Лишь в XVIII веке, в «гражданском обществе», различные формы общественной связи выступают по отношению к отдельной личности как всего лишь средство для ее частных целей, как внешняя необходимость. Однако эпоха, порождающая эту точку зрения – точки зрения обособленного одиночки, – есть как раз эпоха наиболее развитых общественных (с этой точки зрения всеобщих) отношений. Человек есть в самом буквальном смысле δώον πολιτικόν, не только животное, которому свойственно общение, но животное, которое только в обществе <…> и может обособляться[284].

Однако Вирно показывает, что в определенном смысле капитализм и впрямь приоткрывает нам «вечные» законы (мета)истории, присваивая себе антропологически универсальную способность к труду как совокупность всех остальных способностей. Рассматривать это присвоение можно по-разному. Можно сконцентрировать внимание на специфических, исторически конкретных способах присвоения, а можно – на неограниченном характере универсальной способности, потенциально относящейся к любой эпохе и любому обществу. В последнем случае иллюзии буржуазных политэкономов по поводу естественности законов рынка (в том числе и рынка рабочей силы) окажутся необходимыми иллюзиями.

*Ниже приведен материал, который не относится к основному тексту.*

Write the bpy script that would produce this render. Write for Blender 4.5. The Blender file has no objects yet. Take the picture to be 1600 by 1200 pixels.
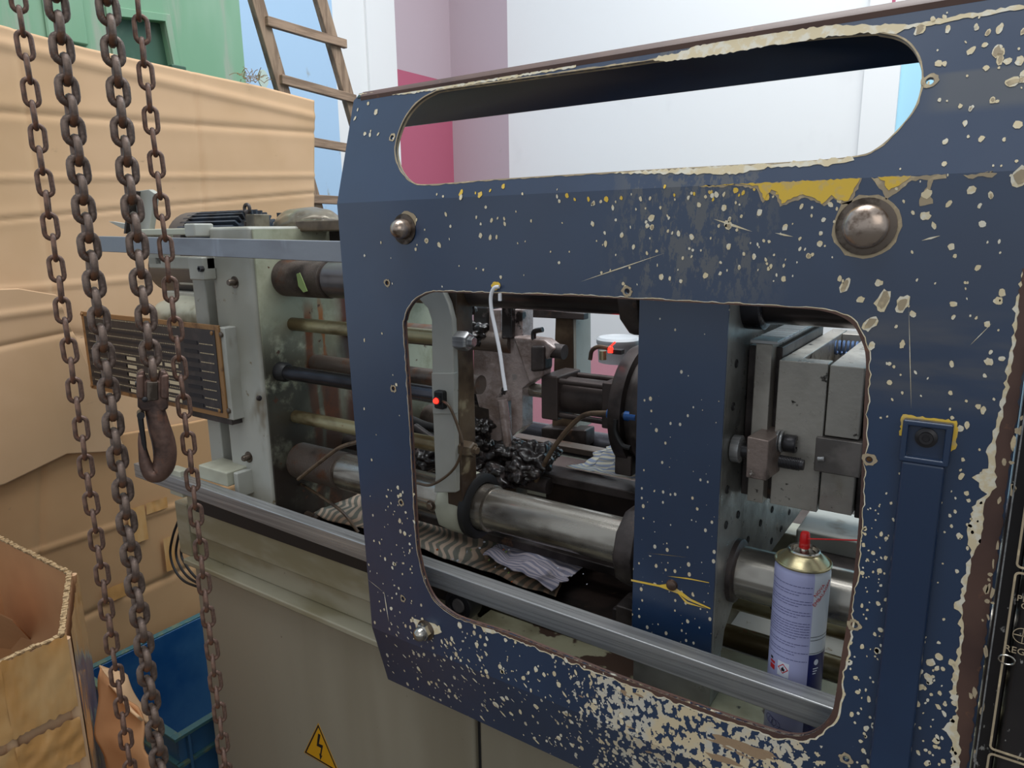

Но подлинный исторический материализм способен прочитать в капиталистических гимнах «концу истории» – одновременно ликующих и депрессивных – симптомы конца самого капитализма: коммодификация чистой возможности и ее идеологическое сокрытие не отменяют ее «чистоты», а значит, история не просто не заканчивается – она все еще способна историзировать своего могильщика.